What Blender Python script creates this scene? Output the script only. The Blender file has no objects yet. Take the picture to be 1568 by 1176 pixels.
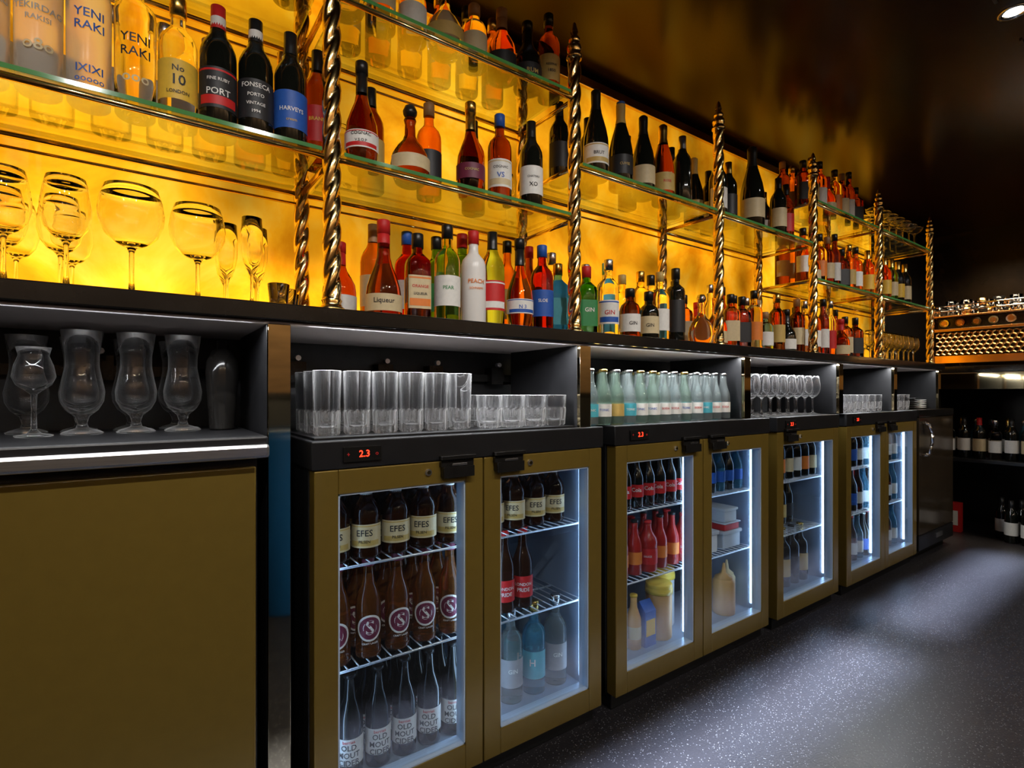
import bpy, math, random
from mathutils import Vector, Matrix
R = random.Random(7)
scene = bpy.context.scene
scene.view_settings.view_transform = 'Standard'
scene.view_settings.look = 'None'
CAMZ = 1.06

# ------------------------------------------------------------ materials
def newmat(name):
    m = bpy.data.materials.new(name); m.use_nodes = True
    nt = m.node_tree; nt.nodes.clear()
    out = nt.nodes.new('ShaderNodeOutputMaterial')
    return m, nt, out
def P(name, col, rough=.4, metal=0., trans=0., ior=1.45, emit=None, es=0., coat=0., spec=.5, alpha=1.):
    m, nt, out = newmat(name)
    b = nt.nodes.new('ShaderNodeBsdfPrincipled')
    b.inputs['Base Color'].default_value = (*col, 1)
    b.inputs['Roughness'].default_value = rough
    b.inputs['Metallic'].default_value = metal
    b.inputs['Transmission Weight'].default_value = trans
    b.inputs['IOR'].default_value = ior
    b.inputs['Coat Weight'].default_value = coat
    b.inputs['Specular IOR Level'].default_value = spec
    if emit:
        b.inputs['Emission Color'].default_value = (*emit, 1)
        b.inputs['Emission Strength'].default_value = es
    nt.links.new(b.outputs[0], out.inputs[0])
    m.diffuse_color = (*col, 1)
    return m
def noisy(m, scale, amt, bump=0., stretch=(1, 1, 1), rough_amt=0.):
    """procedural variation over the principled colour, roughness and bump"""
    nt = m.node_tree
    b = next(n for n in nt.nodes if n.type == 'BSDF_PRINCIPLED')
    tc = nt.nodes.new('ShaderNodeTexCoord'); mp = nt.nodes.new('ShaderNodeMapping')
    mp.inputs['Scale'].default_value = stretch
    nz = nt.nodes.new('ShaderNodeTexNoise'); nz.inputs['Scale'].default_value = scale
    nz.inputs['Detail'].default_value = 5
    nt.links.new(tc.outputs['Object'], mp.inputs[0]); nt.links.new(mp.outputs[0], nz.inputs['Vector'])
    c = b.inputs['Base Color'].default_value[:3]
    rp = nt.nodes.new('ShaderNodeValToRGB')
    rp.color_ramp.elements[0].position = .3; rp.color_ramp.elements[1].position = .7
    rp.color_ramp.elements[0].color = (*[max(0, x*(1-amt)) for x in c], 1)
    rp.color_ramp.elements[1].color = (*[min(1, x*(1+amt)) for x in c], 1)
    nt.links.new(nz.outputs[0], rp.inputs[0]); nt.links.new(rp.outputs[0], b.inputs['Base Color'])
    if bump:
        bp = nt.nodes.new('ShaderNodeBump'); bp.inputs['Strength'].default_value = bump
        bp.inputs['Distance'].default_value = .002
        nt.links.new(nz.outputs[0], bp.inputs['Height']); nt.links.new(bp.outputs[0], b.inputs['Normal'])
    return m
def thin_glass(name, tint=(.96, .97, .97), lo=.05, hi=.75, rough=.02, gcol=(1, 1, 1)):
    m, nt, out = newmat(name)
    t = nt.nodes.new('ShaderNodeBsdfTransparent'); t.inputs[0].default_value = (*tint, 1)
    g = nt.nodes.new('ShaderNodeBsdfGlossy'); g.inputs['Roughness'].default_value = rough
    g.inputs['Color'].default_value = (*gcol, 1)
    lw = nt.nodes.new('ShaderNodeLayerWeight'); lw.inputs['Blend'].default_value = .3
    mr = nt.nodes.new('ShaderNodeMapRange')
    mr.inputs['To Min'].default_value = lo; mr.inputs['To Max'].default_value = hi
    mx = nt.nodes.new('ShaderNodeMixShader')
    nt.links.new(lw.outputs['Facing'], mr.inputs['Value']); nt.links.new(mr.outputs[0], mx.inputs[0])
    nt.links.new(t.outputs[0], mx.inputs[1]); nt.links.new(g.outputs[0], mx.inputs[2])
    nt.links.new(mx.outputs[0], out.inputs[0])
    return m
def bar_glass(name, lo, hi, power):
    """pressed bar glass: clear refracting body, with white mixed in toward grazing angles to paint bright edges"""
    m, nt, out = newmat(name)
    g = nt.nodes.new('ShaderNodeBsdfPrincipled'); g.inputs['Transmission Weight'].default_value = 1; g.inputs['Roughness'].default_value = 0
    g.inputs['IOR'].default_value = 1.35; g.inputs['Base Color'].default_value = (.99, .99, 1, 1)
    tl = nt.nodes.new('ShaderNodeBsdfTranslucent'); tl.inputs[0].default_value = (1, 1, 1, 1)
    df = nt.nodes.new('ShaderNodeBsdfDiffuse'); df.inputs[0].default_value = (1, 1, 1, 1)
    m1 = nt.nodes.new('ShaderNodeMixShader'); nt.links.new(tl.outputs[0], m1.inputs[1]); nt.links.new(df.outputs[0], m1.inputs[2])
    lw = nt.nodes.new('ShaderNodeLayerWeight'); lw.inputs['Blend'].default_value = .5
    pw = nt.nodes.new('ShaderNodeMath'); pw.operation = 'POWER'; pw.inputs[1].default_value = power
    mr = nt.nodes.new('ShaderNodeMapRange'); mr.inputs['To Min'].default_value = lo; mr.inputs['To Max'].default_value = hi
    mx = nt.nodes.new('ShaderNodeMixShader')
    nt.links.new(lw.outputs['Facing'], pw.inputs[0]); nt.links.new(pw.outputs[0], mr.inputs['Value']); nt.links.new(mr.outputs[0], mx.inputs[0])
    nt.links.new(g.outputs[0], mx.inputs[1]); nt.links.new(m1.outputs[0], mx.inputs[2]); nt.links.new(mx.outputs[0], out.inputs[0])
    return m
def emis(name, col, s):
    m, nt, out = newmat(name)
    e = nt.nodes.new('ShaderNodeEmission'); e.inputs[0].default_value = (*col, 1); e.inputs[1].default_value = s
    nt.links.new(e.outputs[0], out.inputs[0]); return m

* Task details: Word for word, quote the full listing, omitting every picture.

* Output:
What Blender Python script creates this scene? Output the script only. The Blender file has no objects yet. Take the picture to be 1568 by 1176 pixels.
import bpy, math, random
from mathutils import Vector, Matrix
R = random.Random(7)
scene = bpy.context.scene
scene.view_settings.view_transform = 'Standard'
scene.view_settings.look = 'None'
CAMZ = 1.06

# ------------------------------------------------------------ materials
def newmat(name):
    m = bpy.data.materials.new(name); m.use_nodes = True
    nt = m.node_tree; nt.nodes.clear()
    out = nt.nodes.new('ShaderNodeOutputMaterial')
    return m, nt, out
def P(name, col, rough=.4, metal=0., trans=0., ior=1.45, emit=None, es=0., coat=0., spec=.5, alpha=1.):
    m, nt, out = newmat(name)
    b = nt.nodes.new('ShaderNodeBsdfPrincipled')
    b.inputs['Base Color'].default_value = (*col, 1)
    b.inputs['Roughness'].default_value = rough
    b.inputs['Metallic'].default_value = metal
    b.inputs['Transmission Weight'].default_value = trans
    b.inputs['IOR'].default_value = ior
    b.inputs['Coat Weight'].default_value = coat
    b.inputs['Specular IOR Level'].default_value = spec
    if emit:
        b.inputs['Emission Color'].default_value = (*emit, 1)
        b.inputs['Emission Strength'].default_value = es
    nt.links.new(b.outputs[0], out.inputs[0])
    m.diffuse_color = (*col, 1)
    return m
def noisy(m, scale, amt, bump=0., stretch=(1, 1, 1), rough_amt=0.):
    """procedural variation over the principled colour, roughness and bump"""
    nt = m.node_tree
    b = next(n for n in nt.nodes if n.type == 'BSDF_PRINCIPLED')
    tc = nt.nodes.new('ShaderNodeTexCoord'); mp = nt.nodes.new('ShaderNodeMapping')
    mp.inputs['Scale'].default_value = stretch
    nz = nt.nodes.new('ShaderNodeTexNoise'); nz.inputs['Scale'].default_value = scale
    nz.inputs['Detail'].default_value = 5
    nt.links.new(tc.outputs['Object'], mp.inputs[0]); nt.links.new(mp.outputs[0], nz.inputs['Vector'])
    c = b.inputs['Base Color'].default_value[:3]
    rp = nt.nodes.new('ShaderNodeValToRGB')
    rp.color_ramp.elements[0].position = .3; rp.color_ramp.elements[1].position = .7
    rp.color_ramp.elements[0].color = (*[max(0, x*(1-amt)) for x in c], 1)
    rp.color_ramp.elements[1].color = (*[min(1, x*(1+amt)) for x in c], 1)
    nt.links.new(nz.outputs[0], rp.inputs[0]); nt.links.new(rp.outputs[0], b.inputs['Base Color'])
    if bump:
        bp = nt.nodes.new('ShaderNodeBump'); bp.inputs['Strength'].default_value = bump
        bp.inputs['Distance'].default_value = .002
        nt.links.new(nz.outputs[0], bp.inputs['Height']); nt.links.new(bp.outputs[0], b.inputs['Normal'])
    return m
def thin_glass(name, tint=(.96, .97, .97), lo=.05, hi=.75, rough=.02, gcol=(1, 1, 1)):
    m, nt, out = newmat(name)
    t = nt.nodes.new('ShaderNodeBsdfTransparent'); t.inputs[0].default_value = (*tint, 1)
    g = nt.nodes.new('ShaderNodeBsdfGlossy'); g.inputs['Roughness'].default_value = rough
    g.inputs['Color'].default_value = (*gcol, 1)
    lw = nt.nodes.new('ShaderNodeLayerWeight'); lw.inputs['Blend'].default_value = .3
    mr = nt.nodes.new('ShaderNodeMapRange')
    mr.inputs['To Min'].default_value = lo; mr.inputs['To Max'].default_value = hi
    mx = nt.nodes.new('ShaderNodeMixShader')
    nt.links.new(lw.outputs['Facing'], mr.inputs['Value']); nt.links.new(mr.outputs[0], mx.inputs[0])
    nt.links.new(t.outputs[0], mx.inputs[1]); nt.links.new(g.outputs[0], mx.inputs[2])
    nt.links.new(mx.outputs[0], out.inputs[0])
    return m
def bar_glass(name, lo, hi, power):
    """pressed bar glass: clear refracting body, with white mixed in toward grazing angles to paint bright edges"""
    m, nt, out = newmat(name)
    g = nt.nodes.new('ShaderNodeBsdfPrincipled'); g.inputs['Transmission Weight'].default_value = 1; g.inputs['Roughness'].default_value = 0
    g.inputs['IOR'].default_value = 1.35; g.inputs['Base Color'].default_value = (.99, .99, 1, 1)
    tl = nt.nodes.new('ShaderNodeBsdfTranslucent'); tl.inputs[0].default_value = (1, 1, 1, 1)
    df = nt.nodes.new('ShaderNodeBsdfDiffuse'); df.inputs[0].default_value = (1, 1, 1, 1)
    m1 = nt.nodes.new('ShaderNodeMixShader'); nt.links.new(tl.outputs[0], m1.inputs[1]); nt.links.new(df.outputs[0], m1.inputs[2])
    lw = nt.nodes.new('ShaderNodeLayerWeight'); lw.inputs['Blend'].default_value = .5
    pw = nt.nodes.new('ShaderNodeMath'); pw.operation = 'POWER'; pw.inputs[1].default_value = power
    mr = nt.nodes.new('ShaderNodeMapRange'); mr.inputs['To Min'].default_value = lo; mr.inputs['To Max'].default_value = hi
    mx = nt.nodes.new('ShaderNodeMixShader')
    nt.links.new(lw.outputs['Facing'], pw.inputs[0]); nt.links.new(pw.outputs[0], mr.inputs['Value']); nt.links.new(mr.outputs[0], mx.inputs[0])
    nt.links.new(g.outputs[0], mx.inputs[1]); nt.links.new(m1.outputs[0], mx.inputs[2]); nt.links.new(mx.outputs[0], out.inputs[0])
    return m
def emis(name, col, s):
    m, nt, out = newmat(name)
    e = nt.nodes.new('ShaderNodeEmission'); e.inputs[0].default_value = (*col, 1); e.inputs[1].default_value = s
    nt.links.new(e.outputs[0], out.inputs[0]); return m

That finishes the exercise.